We first meet Sal on his way to work, while a flood of data points swarms in his field of vision as he walks down the street. Information, advertisements, conversations (even those in foreign languages)… none of it is private. There’s one exception, though, a woman who comes up as unknown. Sal’s day verges into the abnormal when he’s called in on a murder case where a victim has his point-of-view hijacked.

He fixates on the woman he saw that fateful morning and it soon becomes apparent that she can erase her existence on multiple levels, from various databases and from the minds of others.

The woman, played by Amanda Seyfried, is only ever referred to by the screenname Anon; she becomes the main suspect in a string of murders of elite and powerful men. When police get called into another, she’s at the crime scene. Sal gives chase but she messes with his perceptions to get away.

Political pressure from above makes catching her a priority, because her technology could break the oppressive transparency that cows people into obedience. When Sal goes undercover to attempt a sting on Anon, things go horribly wrong, sending his life in a downward spiral.

Niccol’s film leans heavy on mood and quirk, building tension through its great cinematography and aesthetic designs. There’s a retro feel to the fashion, cars, and set dressing, and technology as we know it seemingly doesn’t exist anymore in a world where everyone’s at least a little cyborg. Having computers in people’s brains means there are lots of silly first-person shots and scenes where people stare off into the middle distance as they navigate UI menus.

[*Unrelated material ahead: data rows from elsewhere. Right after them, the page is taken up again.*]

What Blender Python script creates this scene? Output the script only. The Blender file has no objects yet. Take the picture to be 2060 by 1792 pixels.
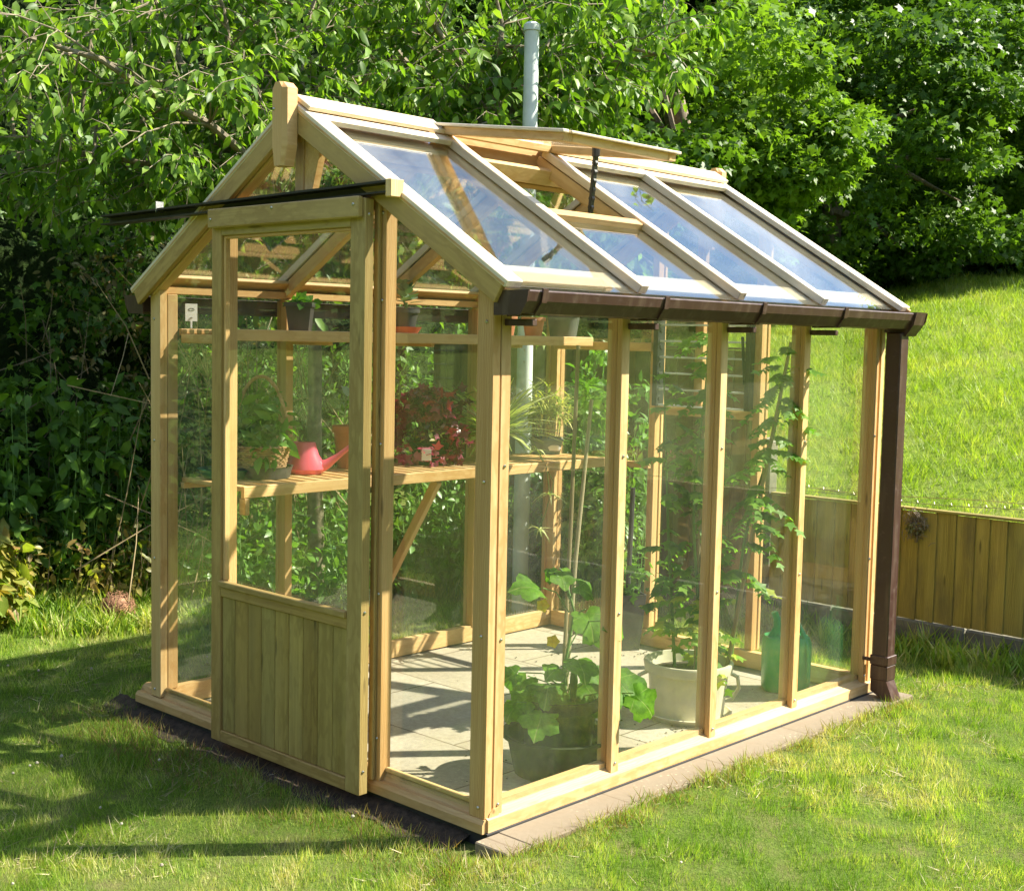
import bpy, bmesh, math, random
import numpy as np
from mathutils import Vector, Matrix, noise
R = math.radians
random.seed(7)
RNG = np.random.default_rng(11)
sc = bpy.context.scene
col = sc.collection

# ------------------------------------------------------------------ camera, sky, sun, exposure
cam_d = bpy.data.cameras.new('camera'); cam = bpy.data.objects.new('camera', cam_d); col.objects.link(cam)
CP = Vector((2.9248, -3.0001, 1.627)); YAW, PIT, ROL, FPX = -0.7568, 0.0814, 0.0207, 2631.13
fwd = Vector((math.sin(YAW)*math.cos(PIT), math.cos(YAW)*math.cos(PIT), -math.sin(PIT)))
rt = Vector((math.cos(YAW), -math.sin(YAW), 0)); up = rt.cross(fwd)
rt2 = rt*math.cos(ROL)+up*math.sin(ROL); up2 = rt2.cross(fwd)
cam.matrix_world = Matrix(((rt2.x, up2.x, -fwd.x, CP.x), (rt2.y, up2.y, -fwd.y, CP.y), (rt2.z, up2.z, -fwd.z, CP.z), (0, 0, 0, 1)))
cam_d.sensor_width = 36; cam_d.sensor_fit = 'HORIZONTAL'; cam_d.lens = 36*FPX/2060
cam_d.clip_start = .05; cam_d.clip_end = 2000
sc.camera = cam
SUN = Vector((1, 1.2, 1.5)).normalized()
w = bpy.data.worlds.new('World'); sc.world = w; w.use_nodes = True
nt = w.node_tree; bg = nt.nodes['Background']
sky = nt.nodes.new('ShaderNodeTexSky'); sky.sky_type = 'NISHITA'; sky.sun_disc = False
sky.sun_elevation = math.asin(SUN.z); sky.sun_rotation = math.atan2(SUN.x, SUN.y)
sky.air_density = 1.0; sky.dust_density = 1.6; sky.ozone_density = 2.5
tc_ = nt.nodes.new('ShaderNodeTexCoord'); mp_ = nt.nodes.new('ShaderNodeMapping'); mp_.inputs['Scale'].default_value = (1, 1, 2.6)
nt.links.new(tc_.outputs['Generated'], mp_.inputs['Vector'])
cn_ = nt.nodes.new('ShaderNodeTexNoise'); cn_.inputs['Scale'].default_value = 2.3; cn_.inputs['Detail'].default_value = 6; cn_.inputs['Roughness'].default_value = .55
nt.links.new(mp_.outputs[0], cn_.inputs['Vector'])
cr_ = nt.nodes.new('ShaderNodeValToRGB'); cr_.color_ramp.elements[0].position = .48; cr_.color_ramp.elements[1].position = .70; cr_.color_ramp.elements[1].color = (.75, .75, .75, 1)
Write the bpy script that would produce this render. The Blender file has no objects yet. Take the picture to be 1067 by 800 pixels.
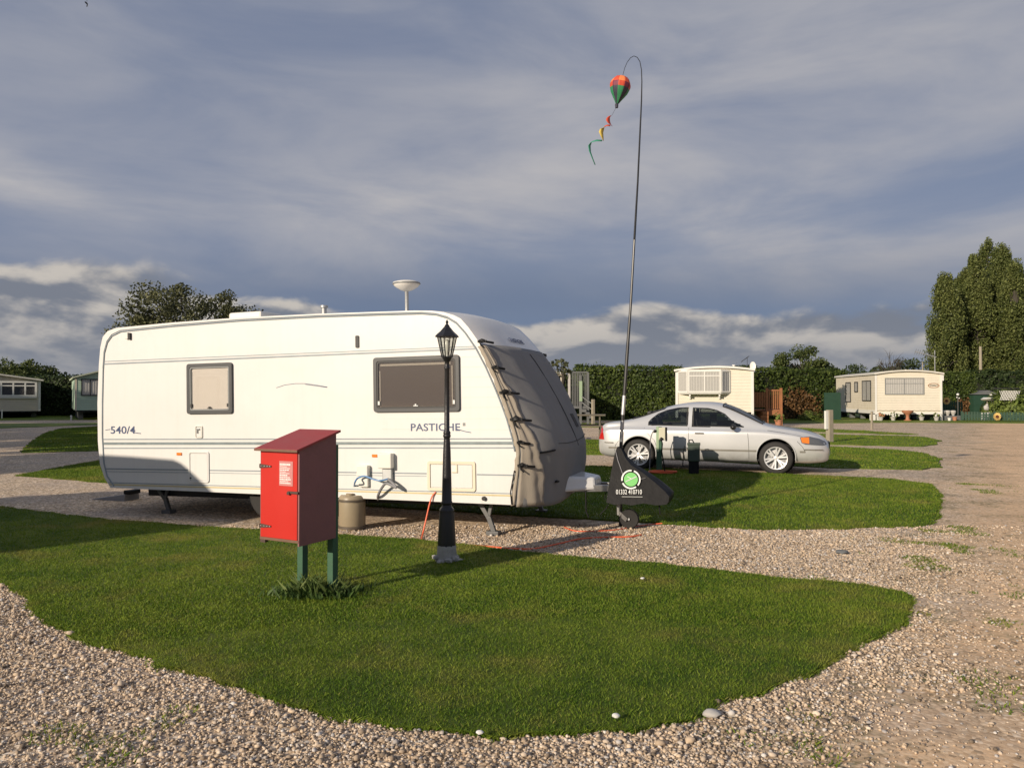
import bpy, bmesh, math, random
import numpy as np
from mathutils import Vector, Matrix, Quaternion
from mathutils.bvhtree import BVHTree
random.seed(7)
RNG = np.random.default_rng(11)
R = math.radians
scene = bpy.context.scene
COL = scene.collection

# ------------------------------------------------------------------ camera (built first: the surveying helpers use it)
F = 800.0                       # focal length in photo pixels (photo 1067 x 800)
CAM_H = 1.6
PITCH = math.atan(12.0 / 800.0)
cam_data = bpy.data.cameras.new('camera'); cam = bpy.data.objects.new('camera', cam_data); COL.objects.link(cam)
cam_data.sensor_width = 36; cam_data.lens = 36 * F / 1067.0; cam_data.clip_start = .05; cam_data.clip_end = 6000
cam.location = (0, 0, CAM_H); cam.rotation_euler = (math.pi / 2 + PITCH, 0, 0)
scene.camera = cam
CO = Vector((0, 0, CAM_H))

def ray(px, py):
    x = (px - 533.5) / F; u = (400 - py) / F
    c, s = math.cos(PITCH), math.sin(PITCH)
    return Vector((x, c - u * s, s + u * c))
def gp(px, py, z=0.0):
    d = ray(px, py); t = (z - CAM_H) / d.z
    p = CO + d * t
    return Vector((p.x, p.y, z))
def at(px, py, Y):
    d = ray(px, py); return CO + d * (Y / d.y)
def hit(px, py, p0, n):
    d = ray(px, py); t = (Vector(p0) - CO).dot(n) / d.dot(n)
    return CO + d * t

# ------------------------------------------------------------------ materials
def srgb(r, g, b):
    f = lambda v: ((v / 255 + .055) / 1.055) ** 2.4 if v > 10 else v / 255 / 12.92
    return (f(r), f(g), f(b))
MATS = {}
class NT:
    def __init__(s, tree): s.t = tree; s.n = tree.nodes; s.l = tree.links
    def new(s, typ, **kw):
        nd = s.n.new(typ)
        for k, v in kw.items():
            if k.startswith('_'): nd.inputs[k[1:]].default_value = v
            else: setattr(nd, k, v)
        return nd
    def link(s, a, b): s.l.new(a, b)
    def math(s, op, a, b=None, c=None, clamp=False):
        nd = s.n.new('ShaderNodeMath'); nd.operation = op; nd.use_clamp = clamp
        for i, v in enumerate((a, b, c)):
            if v is None: continue
            if isinstance(v, (int, float)): nd.inputs[i].default_value = v
            else: s.l.new(v, nd.inputs[i])
        return nd.outputs[0]
    def mix(s, fac, a, b, typ='MIX'):
        nd = s.n.new('ShaderNodeMix'); nd.data_type = 'RGBA'; nd.blend_type = typ
        for sock, v in ((nd.inputs[0], fac), (nd.inputs[6], a), (nd.inputs[7], b)):
            if isinstance(v, (int, float)): sock.default_value = v
            elif isinstance(v, tuple): sock.default_value = (*v[:3], 1)
            else: s.l.new(v, sock)
        return nd.outputs[2]
    def noise(s, vec, scale, detail=4, rough=.55, out=0, dist=0):
        nd = s.n.new('ShaderNodeTexNoise'); nd.inputs['Scale'].default_value = scale
        nd.inputs['Detail'].default_value = detail; nd.inputs['Roughness'].default_value = rough
        nd.inputs['Distortion'].default_value = dist
        if vec is not None: s.l.new(vec, nd.inputs['Vector'])
        return nd.outputs[out]
    def ramp(s, fac, stops, interp='LINEAR'):
        nd = s.n.new('ShaderNodeValToRGB'); cr = nd.color_ramp; cr.interpolation = interp
        while len(cr.elements) < len(stops): cr.elements.new(.5)
        for e, (p, c) in zip(cr.elements, stops):
            e.position = p; e.color = (*c[:3], 1) if isinstance(c, tuple) else (c, c, c, 1)
        s.l.new(fac, nd.inputs[0]); return nd.outputs[0]
    def coords(s, which='Object'):
        return s.n.new('ShaderNodeTexCoord').outputs[which]
    def pos(s):
        return s.n.new('ShaderNodeNewGeometry').outputs['Position']
    def bump(s, h, strength=.3, dist=.01):
        nd = s.n.new('ShaderNodeBump'); nd.inputs['Strength'].default_value = strength; nd.inputs['Distance'].default_value = dist
        s.l.new(h, nd.inputs['Height']); return nd.outputs[0]

def new_mat(name):
    m = bpy.data.materials.new(name); m.use_nodes = True
    nt = NT(m.node_tree); b = m.node_tree.nodes['Principled BSDF']
    MATS[name] = m
    return m, nt, b
def mat(name, col, rough=.5, metal=0.0, var=.12, vscale=3.0, dirt=0.0, dirtcol=(.12, .1, .07), bump=0.0, bscale=60, spec=.5, coat=0.0, island=0.0, sub=None):
    """plain procedural surface: base colour, soft large variation, fine wear, optional dirt blotches and bump"""
    m, nt, b = new_mat(name)
    co = nt.coords()
    n1 = nt.noise(co, vscale, 5, .6)
    f = nt.math('MULTIPLY_ADD', n1, 2 * var, 1 - var)
    c = nt.mix(1.0, tuple(col), f, 'MULTIPLY')
    if island:
        g = nt.new('ShaderNodeNewGeometry').outputs['Random Per Island']
        fi = nt.math('MULTIPLY_ADD', g, 2 * island, 1 - island)
        c = nt.mix(1.0, c, fi, 'MULTIPLY')
    if dirt:
        n2 = nt.noise(co, vscale * 2.3, 8, .7)
        k = nt.ramp(n2, [(.48, 0.0), (.75, 1.0)])
        c = nt.mix(nt.math('MULTIPLY', k, dirt), c, tuple(dirtcol))
    nt.link(c, b.inputs['Base Color'])
    rr = nt.math('MULTIPLY_ADD', n1, .2, rough - .1, clamp=True)
    nt.link(rr, b.inputs['Roughness'])
    b.inputs['Metallic'].default_value = metal
    b.inputs['Specular IOR Level'].default_value = spec
    b.inputs['Coat Weight'].default_value = coat; b.inputs['Coat Roughness'].default_value = .08
    if bump:
        nt.link(nt.bump(nt.noise(co, bscale, 4, .6), bump, .01), b.inputs['Normal'])
    return m
def leaf_mat(name, col, col2, trans=.25, rough=.55, patch=.6, var=.45, base=None):
    """foliage: colour differs leaf by leaf and clump by clump, a little light passes through"""
    m, nt, b = new_mat(name)
    p = nt.pos()
    g = nt.new('ShaderNodeNewGeometry').outputs['Random Per Island']
    big = nt.noise(p, patch, 3, .6)
    k = nt.math('ADD', nt.math('MULTIPLY', g, .55), nt.math('MULTIPLY', big, .6), clamp=True)
    c = nt.mix(nt.ramp(k, [(.3, 0.0), (.85, 1.0)]), tuple(col), tuple(col2))
    c = nt.mix(1.0, c, nt.math('MULTIPLY_ADD', g, var, 1 - var / 2), 'MULTIPLY')
    nt.link(c, b.inputs['Base Color']); b.inputs['Roughness'].default_value = rough
    b.inputs['Specular IOR Level'].default_value = .25
    tr = nt.new('ShaderNodeBsdfTranslucent'); nt.link(c, tr.inputs[0])
    mx = nt.new('ShaderNodeMixShader'); mx.inputs[0].default_value = trans
    nt.link(b.outputs[0], mx.inputs[1]); nt.link(tr.outputs[0], mx.inputs[2])
    nt.link(mx.outputs[0], nt.n['Material Output'].inputs[0])
    return m
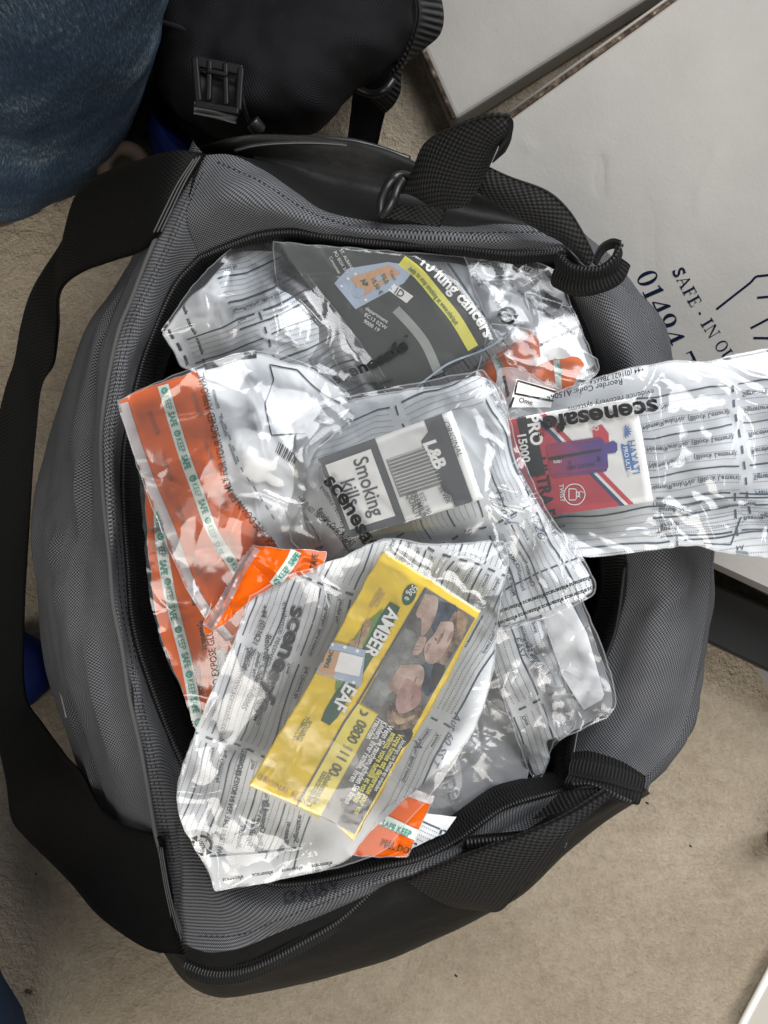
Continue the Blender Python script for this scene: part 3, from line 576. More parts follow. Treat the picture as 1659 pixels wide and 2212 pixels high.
# shoulder strap
ribbon('shoulder_strap', zz([(446, 332, .262), (380, 325, .262), (300, 345, .24), (225, 372, .21), (170, 410, .18), (146, 470, .16), (134, 518, .15), (71, 620, .13), (46, 696, .12), (30, 782, .11), (8, 850, .10), (-25, 1000, .09), (-50, 1200, .08), (-45, 1400, .08), (-15, 1560, .085), (12, 1690, .10), (25, 1770, .12), (55, 1810, .14), (100, 1855, .16), (150, 1905, .18), (215, 1980, .2), (315, 2050, .225), (396, 2062, .250)], .2),
       zz([(370, 455, .262), (345, 500, .262), (318, 530, .255), (284, 548, .24), (244, 561, .22), (178, 584, .19), (127, 625, .16), (122, 706, .13), (114, 787, .11), (91, 833, .10), (76, 949, .09), (67, 1060, .085), (58, 1200, .08), (51, 1355, .08), (53, 1498, .085), (86, 1559, .10), (135, 1625, .12), (175, 1670, .16), (215, 1745, .205), (262, 1785, .236), (345, 1812, .256), (352, 1850, .255), (368, 1930, .253)], .2), STRAPM, duf, 160, 14, .0022, .002, .001)
for k in range(3):
    tube('strap_stitching', [(432 - k * 7, 338 + k * 3, .2665), (400 - k * 8, 392 + k * 2, .2665), (372 - k * 8, 450 + k, .2665), (348 - k * 8, 500 + k, .2665)], .0005, PIPE, duf, n=30, seg=5)
    tube('strap_stitching', [(350 - k * 4, 1830, .2585 - k * .001), (366 - k * 4, 1925, .2565 - k * .001), (392 - k * 5, 2032, .2515 - k * .001)], .0005, mat('dark_thread', (.03, .03, .03)), duf, n=30, seg=5)

# ------------------------------------------------------------------ things around the bag
def pillow(name, outline, rings, mt, parent=None, n=160, seed=1, amp=.003, cen=None, top=None):
    o = resample(list(outline) + [outline[0]], n + 1)[:-1]; c = np.array(cen) if cen else o.mean(0); rows = []
    for (k, z) in rings:
        q = c + (o - c) * k; rows.append(P(q[:, 0], q[:, 1], np.full(n, z)))
    V = cr_rows(rows, 8); V = np.concatenate([V, V[:1]], 0); uv = uvs(V); nn = normals_grid(V); nn *= np.sign(nn[:, -3:, 2].mean())
    x, y = V[..., 0], V[..., 1]; z_ = V[..., 2]
    d = amp * (gn(x * 22 + z_ * 9, y * 22, seed) + .6 * gn(x * 60, y * 60 + z_ * 20, seed + 1)); V = V + nn * d[..., None]
    V[-1] = V[0]
    f = [tuple(q) for q in gridfaces(V.shape[0], V.shape[1])]; f.append(tuple(i * V.shape[1] + V.shape[1] - 1 for i in range(n)))
    return newmesh(name, V.reshape(-1, 3), f, mt, parent, uv=uv.reshape(-1, 2))
bp = thing('backpack', 'black fabric backpack with buckle lying behind the duffel bag', 'backpack')
pillow('body', [(300, -160), (310, 60), (345, 190), (430, 275), (500, 300), (600, 303), (670, 290), (722, 255), (768, 195), (830, 150), (884, 105), (905, 20), (890, -160), (600, -220)],
       [(.93, .004), (1.0, .05), (1.0, .11), (.93, .155), (.78, .185), (.5, .2), (.2, .205), (.04, .206)], PACKF, bp, 220, 5, .006)
# seams and lower pocket flap
tube('seam', [(712, -20, .193), (690, 40, .192), (660, 110, .187), (632, 176, .173), (600, 240, .150)], .0016, BLK, bp, n=40)
tube('seam', [(345, 46, .183), (420, 72, .19), (500, 115, .190), (560, 150, .184), (628, 178, .174)], .0018, BLK, bp, n=50)
tube('seam', [(628, 178, .175), (660, 200, .162), (720, 185, .158), (790, 165, .14)], .0014, BLK, bp, n=30)
BKM = mat('matte_black_buckle', (.003, .003, .003), .45, .2)
bk = ribbon('buckle', [(418, 150, .205), (422, 185, .206), (426, 224, .204)], [(518, 170, .200), (518, 195, .201), (516, 240, .198)], BKM, bp, 16, 8, .006)
def bar(name, A, B, wd, z, th=.004, par=None):
    t = np.array(B, float) - A; t /= np.linalg.norm(t); n_ = np.array([-t[1], t[0]]) * wd / 2; A, B = np.array(A, float), np.array(B, float)
    return prism(name, [tuple(A - n_), tuple(A + n_), tuple(B + n_), tuple(B - n_)], z - th, z, BKM, par or bk, .0012)
for A, B, wd in (((420, 122), (428, 218), 16), ((520, 144), (514, 238), 15), ((452, 128), (450, 216), 13), ((486, 134), (488, 226), 13)): bar('prong', A, B, wd, .2125)
bar('socket', (414, 128), (524, 150), 22, .2115); bar('socket', (420, 222), (516, 240), 16, .2140); bar('socket', (446, 150), (492, 160), 10, .2140)
ribbon('webbing_strap', [(420, 218, .214), (470, 226, .214), (516, 234, .212)], [(418, 246, .212), (465, 256, .212), (510, 268, .21)], weave('ribbed_dark_webbing', (.001, .001, .001), (.035, .035, .035), .05, .0032, .6, 1, .001, .3, 0), bp, 20, 10, .002)
tube('cord', [(520, 190, .205), (530, 240, .195), (545, 275, .17), (560, 290, .15), (590, 300, .13)], .0012, BLK, bp, n=30)
tube('cord_lock', [(545, 262, .187), (553, 272, .185), (560, 280, .182)], .005, BLK, bp, n=8)
ribbon('shoulder_strap', zz([(938, -60, .16), (958, 20, .15), (952, 72, .14), (917, 106, .13), (880, 137, .12), (867, 163, .11), (865, 199, .1), (850, 228, .09), (831, 246, .08)], .1),
       zz([(890, -60, .17), (905, 20, .16), (897, 72, .15), (886, 106, .14), (872, 137, .13), (850, 160, .12), (835, 185, .11), (815, 205, .1), (800, 215, .09)], .1), weave('black_ribbed_strap', (.003, .003, .003), (.03, .03, .03), .0045, .05, .6, 1, .0012, .3, 0), bp, 60, 8, .003)
ribbon('hip_strap', zz([(770, 150, .10), (768, 190, .08), (758, 240, .05), (748, 320, .025)], .1), zz([(860, 130, .09), (850, 200, .07), (832, 246, .05), (812, 330, .025)], .1), PACKF, bp, 30, 8, .006)
tube('cord', [(768, 190, .115), (800, 202, .115), (830, 195, .12), (850, 170, .12)], .003, BLK, bp, n=20)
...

But the ideas at the core of Anon are interesting. It’s a world where citizens’ memories share a porous membrane with their “records” — which they can share with others — and the act of forcibly looking through someone else’s eyes feels frighteningly invasive. Abuse of access can let people mess with others’ perceptions to make them hallucinate, relive trauma, and erase cherished memories.

One of the big questions Anon asks is how much do we depend on what we can see and remember to shape our sense of self. I wanted more exploration of the extrapolated singularity-adjacent consequences but Niccol prioritises the frustratingly mundane sex and violence of Anon‘s neo-noir plot beats. The end result is a movie that feels too pleased with its own cleverness to do anything more than glance at its philosophical themes.

Anon will start streaming on Netflix on May 4.